Spodziewałem się zupełnie innego grania po ewidentnie najlepszym na płycie „Time Is Like An Ocean”, który nota bene jest na płycie w innej wersji niż na minimaxowym składaku. Nadal uważam, że ciężko, bardzo ciężko znaleźć dobrą muzykę zrobioną w Polsce a wydaną w XXI wieku.



Windą Bliżej

czwartek, 11 października 2012

Variete- Bohater Liryczny



Moje synapsy w mózgu potrzebują czasem czegoś co spowoduje, że zaczną pracować na wysokich obrotach. Takim surowcem, który uruchamia przepływ impulsu elektrycznego między połączeniami w obu półkulach są dźwięki nieoczywiste, trudniejsze, na pozór nieprzyswajalne. Takie właśnie jest Variete. Taka jest praktycznie każda płyta Variete. Szorstka, na pierwszy rzut ucha nie do słuchania, drażniąca, odrzucająca.
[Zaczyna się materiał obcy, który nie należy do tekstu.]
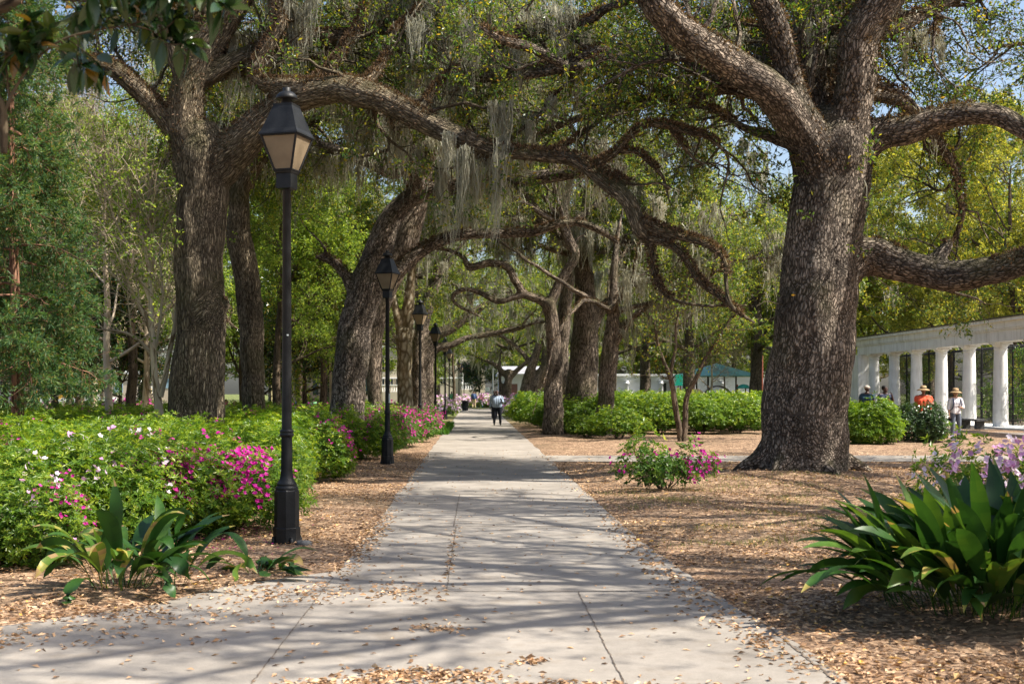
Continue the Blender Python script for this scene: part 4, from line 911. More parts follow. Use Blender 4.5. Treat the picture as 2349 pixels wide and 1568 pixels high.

Tak, to muzyka wymagająca mega skupienia i uwagi. Nie jest to muza dla każdego i na każdą okazję. Ale są dni, że trzeba odlecieć. Variete ma swój łatwo rozpoznawalny styl i sound. Nie sposób pomylić ich z nikim innym. Kiedyś strasznie drażniła mnie maniera wokalna pana, dzisiaj wręcz przeciwnie ma to swój urok. I tak mógłbym praktycznie napisać o każdej ich późniejszej jak i wcześniejszej płycie. Co zresztą już onegdaj uczyniłem.






wtorek, 9 października 2012

Tubylcy Betonu- Baby Can I Hold You



Moja mowa będzie krótka. Lepsze niż oryginał.

Może dlatego tak mówię, bo zawsze jakoś twórczość Trejsi Tapczan wydawała mi się rozlazła, przydługa i przynudna. Baba, sama z pudłem raczej nic dobrego to muzycznie nie wróżyło.


Baba z pudłem


niedziela, 7 października 2012

John Porter Band-Slave



Znów sięgam do swojego boksu z nagraniami walijskiego Polaka. Tym razem jedna z moich ulubionych jego płyt. Nie ująłem chyba jednak tego zbyt dobrze. Każda płyta Portera jest moją ulubioną. Wyłączając oczywiście muzykę powstałą w wyniku związku z Anitą Lipnicką. Cóż my tu więc zatem mamy. Wszystko za co można kochać Johna. Smutek i nostalgia w graniu i w głosie. Jak Johnowi zawsze pasują te skrzypce Neila Blacka. Czy to gra solo z gitarą czy też w pełnym rockowym składzie. Genialnie to brzmi.


Dla mnie głos Johna to szklanka łiski po cięzkim dniu.